2. Input Range Check:

   • The first input is compared to ensure it falls within the range 1 <= x <= 7 (cmpl $7, 8(%rsp)).
   • If the condition is not met, the bomb explodes.

3. Switch Statement:

   • The assembly code utilizes a switch statement based on the value of the first input (movl $4203983, %esi).
   • The corresponding case statements redirect to specific code blocks based on the first input.

4. Correct Input:

   • To pass this phase, the second input should match the value stored in %eax after the switch statement.
   • A valid solution is inputting "2 707," which directs the control flow to the case statement storing 707 in %eax.

Phase 4

phase_4 begins by taking two integer inputs using sscanf with the format "%d %d". If the number of successful inputs is not equal to 2 or if the second input is greater than 14, the bomb explodes.

The phase_4 code calls the recursive function func4. With parameters %edx = 14, %esi = 0, and %edi taken from the second input, the function performs a binary search operation. The result of this operation is stored in %eax. The subsequent comparisons with %eax determine whether the bomb should explode or not.

The input pair should correspond to a valid range for this operation. Choosing values such as 7 0 or 3 0 or 0 0 adheres to the binary search logic. By tracing the assembly code with GDB to see register values, I found these values to work.

Phase 5

1. String Length Check:

   • The code calls the string_length function to determine the length of the input string. Then it uses the instruction cmpl $6, %eax, meaning if the length is not 6, the bomb explodes.

2. Character Transformation Loop:

   • The function then enters a loop, iterating over each character of the input string.
   • For each character, it performs a bitwise AND operation with 1111 to get the last byte of the hexadecimal representation of the character andl $15, %edx. For example, lowercase 'a' is encoded in ASCII as 97 or 0x61. So the last byte is 0001. Transforming that into an index 1, and so on for any character input.
   • It then accesses an character array of shuffled letters hidden in memory with the resulting index of each character and stores the returned character in a new string.

3. Comparison with "flyers":

   • After the loop, the new string is compared with the constant string "flyers."
   • If the strings are not equal, the bomb explodes.

4. Reverse Engineering the Hidden Array:

   • To successfully defuse Phase 5, we need to reverse-engineer the hidden array's indexes.
   • After analyzing the hidden array, the correct order of indexes is 3, 14, 13, 4, 5, 6. This can be reached via many characters, for example 'ionefj'.
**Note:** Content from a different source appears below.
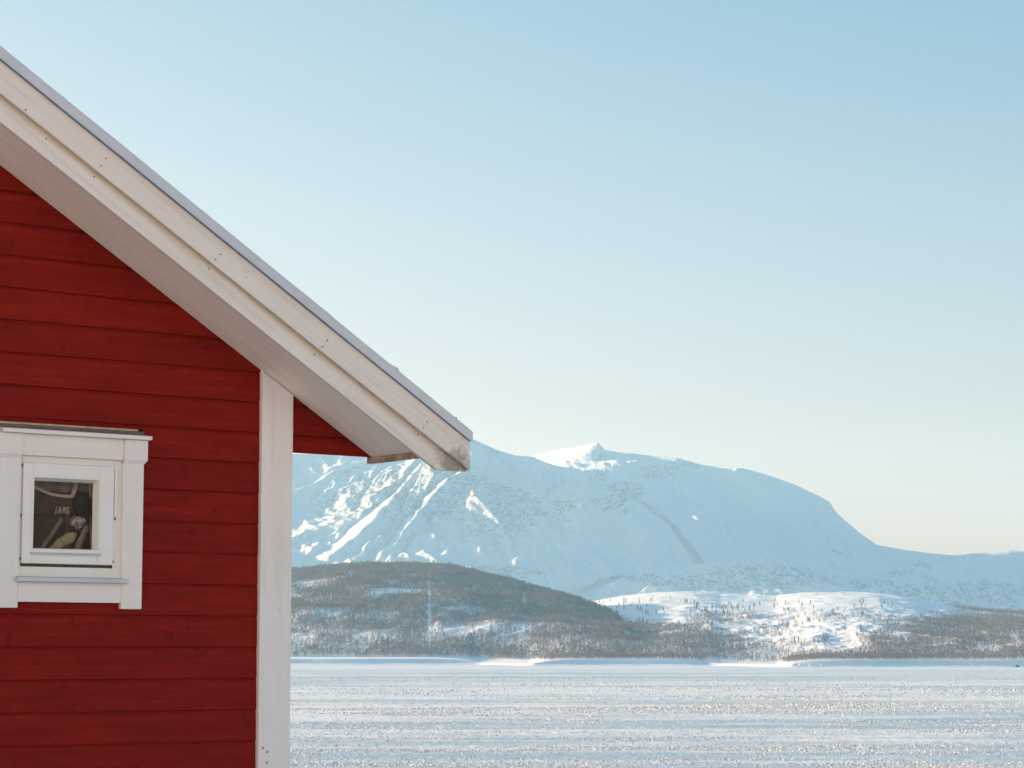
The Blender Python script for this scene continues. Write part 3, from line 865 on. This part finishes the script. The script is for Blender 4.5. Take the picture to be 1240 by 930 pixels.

The input string that, when processed through these steps, results in the word "flyers" is "ionefj".

Phase 6

Initial Analysis

The assembly code for Phase 6 involves several loops and checks. I first analyzed the initial lines of the assembly code, which called read_six_numbers and checked the input for certain conditions using loops. Specifically, it verified that the six numbers were in the range of 1 to 6 (inclusive) and ensured that no number was repeated.

This gave me a hint that the number of permutations for this problem is only 6! (720), so I first wrote a brute-forcing script using Python.

Approach 1: Brute-Force with Python

I implemented a Python script 'brute.py' utilizing the subprocess and itertools libraries to execute the bomb binary with all possible permutations. The script generates a file with initial lines and each permutation of the answer to phase 6, then executed the bomb, checking for the correct answer. The script stopped at the answer: 4 3 2 1 6 5.

Approach 2: Reverse-engineering the answer using GDB & IDA

Now we'd go through all the rest of the code. It first enters a loop to calculate (7 - value) for all the values. Then another loop shows the input values being used to access some nodes in some order. Ihese nodes are Linked List nodes carrying value and next pointer taking a total of 16 bytes after padding.

The values in these nodes found using IDA/GDB Debugger are:

1. 332
2. 168
3. 924
4. 691
5. 477
6. 443

The function connects all the linked list nodes by the order of the numbers inputted after the complement by seven. Another function is then used to check that every node values in order is larger than the one after it. So, the order of node values should be: 924, 691, 477, 443, 332, 168. Which corresponds to 3 4 5 6 1 2, which can be mapped to a shift after complement by 7: 4 3 2 1 6 5, which is the same answer found after brute-forcing the permutations.